The campaign, Panhandle Import Reduction Initiative, calls for quotas on oil phased over a set amount of time and has a 10% cap on imports.

The campaign spins from an assumption that Middle Eastern producers are flooding the market, trying to regain market share lost to U.S. operators. According to the U.S. Energy Information Agency, domestic production’s are expected to plunge 8 million barrels a day in 2017, down 1.5 million from 2015.

OPEC members again refuse to freeze production, giving domestic producers brainstorming power on regaining the market. “This is very appropriate, as OPEC and Russia and various countries met (in Doha recently) and decided they weren’t going to freeze oil and in fact, OPEC said they will increase production again,” said Cambridge. “This will drive the price down to $26 (a barrel) again. This is not a good thing for our country.”

Expert Dr. Daniel Fine was asked by producers to present details to lawmakers. Fine is Associate Director of the Center for Energy Policy at New Mexico Tech and an energy advisor to New Mexico Gov. Susanna Martinez. During a recent legislative hearing, Dr.
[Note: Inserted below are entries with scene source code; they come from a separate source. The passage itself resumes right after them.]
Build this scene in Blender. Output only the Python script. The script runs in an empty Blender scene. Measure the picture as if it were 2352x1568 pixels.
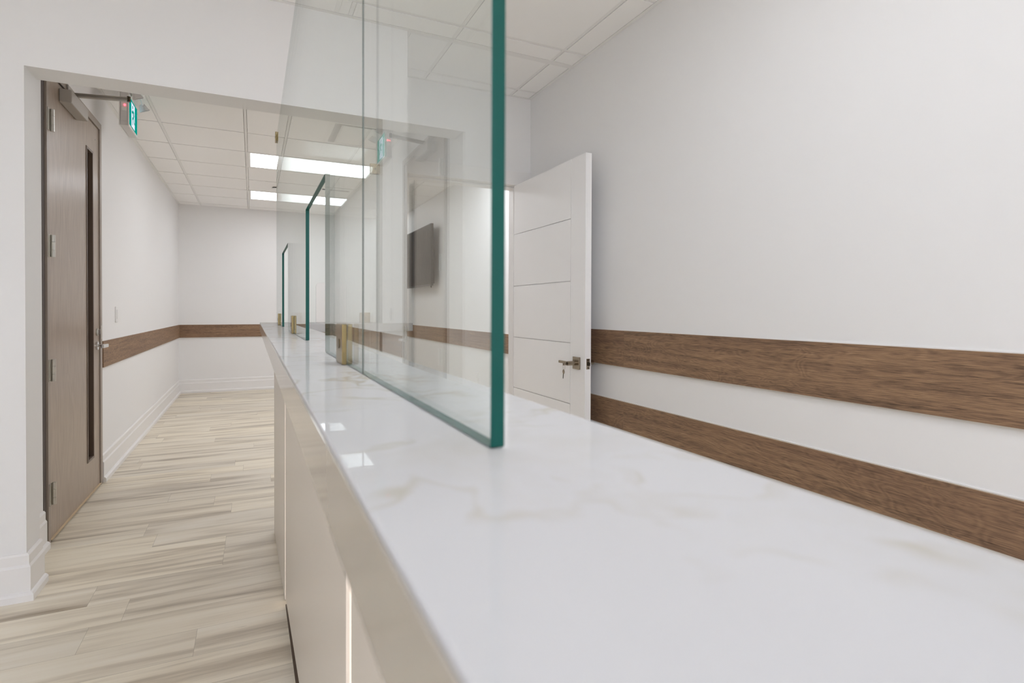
import bpy, bmesh, math, random
from mathutils import Vector, Matrix

random.seed(7)
S = bpy.context.scene
COL = S.collection

# ------------------------------------------------------------------ camera
CAM_H = 1.19
YAW, PITCH, ROLL = 0.4409476, 0.0102195, 0.00344964
cam = bpy.data.cameras.new('camera')
co = bpy.data.objects.new('camera', cam)
COL.objects.link(co)
fw = Vector((math.sin(YAW) * math.cos(PITCH), math.cos(YAW) * math.cos(PITCH), -math.sin(PITCH)))
r0 = Vector((math.cos(YAW), -math.sin(YAW), 0))
u0 = r0.cross(fw)
rt = r0 * math.cos(ROLL) + u0 * math.sin(ROLL)
up = -r0 * math.sin(ROLL) + u0 * math.cos(ROLL)
m3 = Matrix((rt, up, -fw)).transposed()
co.matrix_world = Matrix.Translation((0, 0, CAM_H)) @ m3.to_4x4()
cam.sensor_width = 36.0
cam.lens = 36.0 * 1264.018 / 2352
cam.shift_y = -(784 - 724.8223) / 2352
cam.clip_start = 0.01
cam.dof.use_dof = True
cam.dof.focus_distance = 2.9
cam.dof.aperture_fstop = 9.0
S.camera = co

# ------------------------------------------------------------------ view and world
S.view_settings.view_transform = 'Standard'
S.view_settings.look = 'None'
S.view_settings.gamma = 1
S.view_settings.use_curve_mapping = False
S.view_settings.exposure = 1.0
w = bpy.data.worlds.new('world')
w.use_nodes = True
w.node_tree.nodes['Background'].inputs[0].default_value = (0.8, 0.85, 0.9, 1)
w.node_tree.nodes['Background'].inputs[1].default_value = 0.0
S.world = w
S.cycles.use_denoising = True
S.cycles.max_bounces = 14
S.cycles.diffuse_bounces = 8
S.cycles.glossy_bounces = 8
S.cycles.transparent_max_bounces = 40
S.cycles.sample_clamp_indirect = 6.0

LIGHT_FILL = 11.3      # radiance of the unseen panels added behind the viewer
LIGHT_COUNTER = 3.0    # dimmer panel straight above the counter
LIGHT_WAIT = 3.5       # radiance of the ceiling panels, waiting side
LIGHT_COL = (0.96, 0.985, 1.04)
LIGHT_COL_F = (0.90, 0.985, 1.17)

# ------------------------------------------------------------------ room numbers (metres)
XR, XL, XW = 1.765, -0.937, 2.15       # right wall, waiting-room left wall, waiting-room right wall
YH0, YH1 = 2.876, 3.03                 # wall with the wide opening
YB0, YB1 = 3.446, 3.57                 # wall with the white door
YF = 8.987
ZC, ZH = 2.661, 2.176                  # ceiling, soffit of the opening
XP, XJ, XC = -0.837, 0.612, 0.742      # left jamb, right jamb, column edge
ZT = 1.12                              # counter top
XG, GT = 0.112, 0.008                  # glass plane, glass thickness
YG = 2.945                             # return glass plane
GTOP = 2.034

# ------------------------------------------------------------------ helpers
def srgb(r, g, b):
    f = lambda c: (c / 255 / 12.92) if c / 255 <= .04045 else ((c / 255 + .055) / 1.055) ** 2.4
    return (f(r), f(g), f(b), 1)

class MB:
    def __init__(self):
        self.v, self.f, self.m = [], [], []
    def face(self, pts, m=0):
        i = len(self.v)
        self.v += [tuple(p) for p in pts]
        self.f.append(tuple(range(i, i + len(pts))))
        self.m.append(m)
    def box(self, x0, x1, y0, y1, z0, z1, m=0):
        i = len(self.v)
        self.v += [(x0, y0, z0), (x1, y0, z0), (x1, y1, z0), (x0, y1, z0), (x0, y0, z1), (x1, y0, z1), (x1, y1, z1), (x0, y1, z1)]
        for q in ((3, 2, 1, 0), (4, 5, 6, 7), (0, 1, 5, 4), (1, 2, 6, 5), (2, 3, 7, 6), (3, 0, 4, 7)):
            self.f.append(tuple(i + k for k in q)); self.m.append(m)
        return self
    def tube(self, pts, r, n=16, cap=True, r2=None):
        """round bar through the points"""
        pts = [Vector(p) for p in pts]
        rings = []
        for k, p in enumerate(pts):
            t = (pts[min(k + 1, len(pts) - 1)] - pts[max(k - 1, 0)]).normalized()
            a = Vector((0, 0, 1)) if abs(t.z) < .9 else Vector((1, 0, 0))
            e1 = t.cross(a).normalized(); e2 = t.cross(e1)
            rr = r if r2 is None else r + (r2 - r) * k / (len(pts) - 1)
            i = len(self.v)
            self.v += [tuple(p + e1 * rr * math.cos(2 * math.pi * j / n) + e2 * rr * math.sin(2 * math.pi * j / n)) for j in range(n)]
            rings.append(i)
        for a, b in zip(rings, rings[1:]):
            for j in range(n):
                self.f.append((a + j, a + (j + 1) % n, b + (j + 1) % n, b + j)); self.m.append(0)
        if cap:
            self.f.append(tuple(rings[0] + j for j in reversed(range(n)))); self.m.append(0)
            self.f.append(tuple(rings[-1] + j for j in range(n))); self.m.append(0)
        return self
    def prism(self, poly, lo, hi, axis='z', m=0, mcap=None):
        """polygon pushed along an axis; poly holds the two other coordinates in order"""
        def P(a, b, c):
            return {'z': (a, b, c), 'x': (c, a, b), 'y': (a, c, b)}[axis]
        n = len(poly); i = len(self.v)
        self.v += [P(a, b, lo) for a, b in poly] + [P(a, b, hi) for a, b in poly]
        for k in range(n):
            self.f.append((i + k, i + (k + 1) % n, i + n + (k + 1) % n, i + n + k)); self.m.append(m)
        mc = m if mcap is None else mcap
        self.f.append(tuple(i + k for k in reversed(range(n)))); self.m.append(mc)
        self.f.append(tuple(i + n + k for k in range(n))); self.m.append(mc)
        return self
    def sweep(self, path, prof, side=1, close=True):
        """profile (offset from wall, z) swept along a floor path with mitred corners"""
        path = [Vector(p) for p in path]
        rings = []
        for k, p in enumerate(path):
            ns = []
            if k > 0: d = (p - path[k - 1]).normalized(); ns.append(Vector((d.y, -d.x)) * side)
            if k < len(path) - 1: d = (path[k + 1] - p).normalized(); ns.append(Vector((d.y, -d.x)) * side)
            nn = ns[0] if len(ns) == 1 else (ns[0] + ns[1]) / (1 + ns[0].dot(ns[1]))
            i = len(self.v)
            self.v += [(p.x + nn.x * o, p.y + nn.y * o, z) for o, z in prof]
            rings.append(i)
        n = len(prof)
        for a, b in zip(rings, rings[1:]):
            for j in range(n):
                self.f.append((a + j, a + (j + 1) % n, b + (j + 1) % n, b + j)); self.m.append(0)
        self.f.append(tuple(rings[0] + j for j in range(n))); self.m.append(0)
        self.f.append(tuple(rings[-1] + j for j in reversed(range(n)))); self.m.append(0)
        return self
    def build(self, name, mats, parent=None, bevel=0, smooth=False, uv_off=(0, 0), seg=2):
        if not isinstance(mats, (list, tuple)): mats = [mats]
        vs = [Vector(v) for v in self.v]
        if parent is None:
            lo = [min(v[k] for v in vs) for k in range(3)]; hi = [max(v[k] for v in vs) for k in range(3)]
            org = Vector(((lo[0] + hi[0]) / 2, (lo[1] + hi[1]) / 2, lo[2]))
        else:
            org = Vector(parent['_o'])
        me = bpy.data.meshes.new(name)
        me.from_pydata([tuple(v - org) for v in vs], [], self.f)
        for m in mats: me.materials.append(m)
        me.polygons.foreach_set('material_index', self.m)
        bm = bmesh.new(); bm.from_mesh(me)
        bmesh.ops.recalc_face_normals(bm, faces=bm.faces)
        bm.to_mesh(me); bm.free()
        uv = me.uv_layers.new(name='uv')
        for p in me.polygons:
            n = p.normal
            a = max(range(3), key=lambda k: abs(n[k]))
            for li in p.loop_indices:
                c = me.vertices[me.loops[li].vertex_index].co + org
                q = ((c.y, c.z), (c.x, c.z), (c.x, c.y))[a]
                uv.data[li].uv = (q[0] + uv_off[0], q[1] + uv_off[1])
        if smooth:
            me.polygons.foreach_set('use_smooth', [True] * len(me.polygons))
        o = bpy.data.objects.new(name, me)
        COL.objects.link(o)
        if parent is None: o.location = org
        else: o.parent = parent
        o['_o'] = tuple(org)
        if bevel:
            b = o.modifiers.new('bevel', 'BEVEL'); b.width = bevel; b.segments = seg; b.limit_method = 'ANGLE'; b.angle_limit = math.radians(40)
        if smooth:
            try:
                e = o.modifiers.new('edges', 'EDGE_SPLIT'); e.split_angle = math.radians(40)
            except Exception: pass
        return o

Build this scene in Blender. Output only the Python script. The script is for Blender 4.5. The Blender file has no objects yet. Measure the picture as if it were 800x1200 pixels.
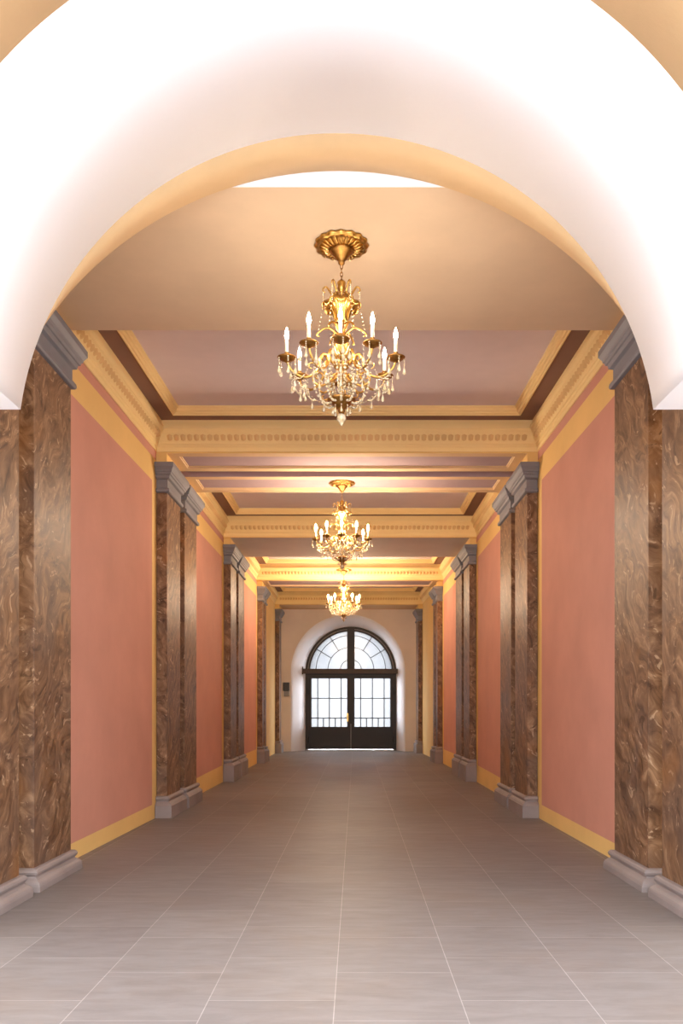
import bpy, bmesh, math, random
from mathutils import Vector, Matrix
random.seed(7)
PI = math.pi
SC = bpy.context.scene
COL = SC.collection

# ------------------------------------------------------------------ camera
F, VX, VY = 1000.0, 416.5, 831.0          # focal length and vanishing point, in px of the 800x1200 frame
EYE = 1.40
KY = 1000.0 / 900.0                        # depths below are surveyed in units of 1/KY metre
cam_d = bpy.data.cameras.new('camera')
cam = bpy.data.objects.new('camera', cam_d); COL.objects.link(cam)
cam_d.sensor_fit = 'HORIZONTAL'; cam_d.sensor_width = 36.0
cam_d.lens = 36.0 * F / 800.0
cam_d.shift_x = (400.0 - VX) / 800.0
cam_d.shift_y = (VY - 600.0) / 800.0
cam_d.clip_end = 200
cam.location = (0, 0, EYE); cam.rotation_euler = (PI / 2, 0, 0)
SC.camera = cam

# ------------------------------------------------------------------ world (bright overcast day) and exposure
WORLD_STRENGTH = 4.5
FLAME_STRENGTH = 205.0
EXPOSURE = 0.38
w = bpy.data.worlds.new('overcast'); SC.world = w; w.use_nodes = True
bg = w.node_tree.nodes['Background']
bg.inputs['Color'].default_value = (0.94, 0.965, 1.01, 1)
bg.inputs['Strength'].default_value = WORLD_STRENGTH
# unseen lamps added outside the glazed door: extra daylight for the far end
for loc, rot, en in (((-.16, 31.6, 6.7), (-PI / 2 + math.radians(42), 0, 0), 7000),
                     ((-4.9, 31.4, 2.9), (-PI / 2, 0, math.radians(58)), 19000), ((4.6, 31.4, 2.9), (-PI / 2, 0, math.radians(-58)), 19000)):
    al = bpy.data.lights.new('door_daylight_fill', 'AREA'); al.shape = 'RECTANGLE'; al.size = 3.4; al.size_y = 4.0
    al.energy = en; al.color = (0.92, 0.96, 1.0)
    alo = bpy.data.objects.new('door_daylight_fill', al); COL.objects.link(alo)
    alo.location = loc; alo.rotation_euler = rot
SC.view_settings.view_transform = 'Standard'
SC.view_settings.look = 'None'
SC.view_settings.gamma = 1.0
SC.view_settings.exposure = EXPOSURE
SC.view_settings.use_curve_mapping = False
SC.cycles.max_bounces = 10
SC.cycles.diffuse_bounces = 7
SC.cycles.caustics_reflective = False
SC.cycles.caustics_refractive = False
SC.cycles.sample_clamp_indirect = 6.0

# ------------------------------------------------------------------ materials
def lin(c):
    r = []
    for v in c:
        v = v / 255.0
        r.append(v / 12.92 if v <= 0.04045 else ((v + 0.055) / 1.055) ** 2.4)
    return (r[0], r[1], r[2], 1.0)

def newmat(name):
    m = bpy.data.materials.new(name); m.use_nodes = True
    nt = m.node_tree
    return m, nt, nt.nodes['Principled BSDF']

def coords(nt, scale=(1, 1, 1), rot=(0, 0, 0), rand=False):
    tc = nt.nodes.new('ShaderNodeTexCoord')
    mp = nt.nodes.new('ShaderNodeMapping')
    mp.inputs['Scale'].default_value = scale
    mp.inputs['Rotation'].default_value = rot
    src = tc.outputs['Object']
    if rand:
        oi = nt.nodes.new('ShaderNodeObjectInfo')
        vm = nt.nodes.new('ShaderNodeVectorMath'); vm.operation = 'MULTIPLY_ADD'
        vm.inputs[1].default_value = (37.0, 21.0, 53.0)
        nt.links.new(oi.outputs['Random'], vm.inputs[0])
        nt.links.new(src, vm.inputs[2])
        src = vm.outputs[0]
    nt.links.new(src, mp.inputs['Vector'])
    return mp.outputs['Vector']

def noise(nt, vec, scale, detail=4, rough=0.55, dist=0.0):
    n = nt.nodes.new('ShaderNodeTexNoise')
    n.inputs['Scale'].default_value = scale
    n.inputs['Detail'].default_value = detail
    n.inputs['Roughness'].default_value = rough
    n.inputs['Distortion'].default_value = dist
    nt.links.new(vec, n.inputs['Vector'])
    return n.outputs['Fac']

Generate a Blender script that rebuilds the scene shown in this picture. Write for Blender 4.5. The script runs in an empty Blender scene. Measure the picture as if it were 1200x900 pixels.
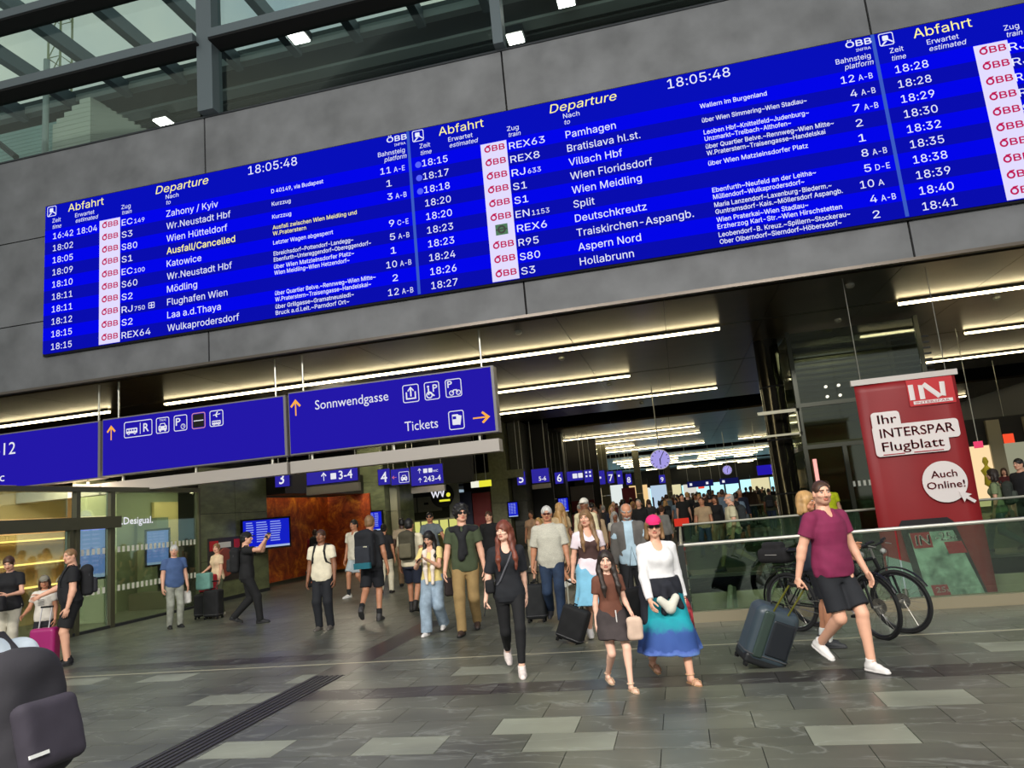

Fine testified U.S increased production areas are now “the target of an oil price war between OPEC and Non-OPEC oil supply.” Within two years, oil prices declined more than $100 a barrel to a 12-year low of just under $30 a barrel, creating near halts’ to domestic activity.

Fine continues, “What happened at OPEC gives us today the only going strategy to deal with the oversupply (of oil). We have drawn the line in the sand and said ‘you have gone too far; we will not buy your oil. What we propose to the country and to the industry is a return to President Eisenhower in 1959, when he, by proclamation, established import quotas on foreign oil. We will take care of Canada, our hemispheric ally. But OPEC, no. We’re going to rigorously put quotas on the import of oil.”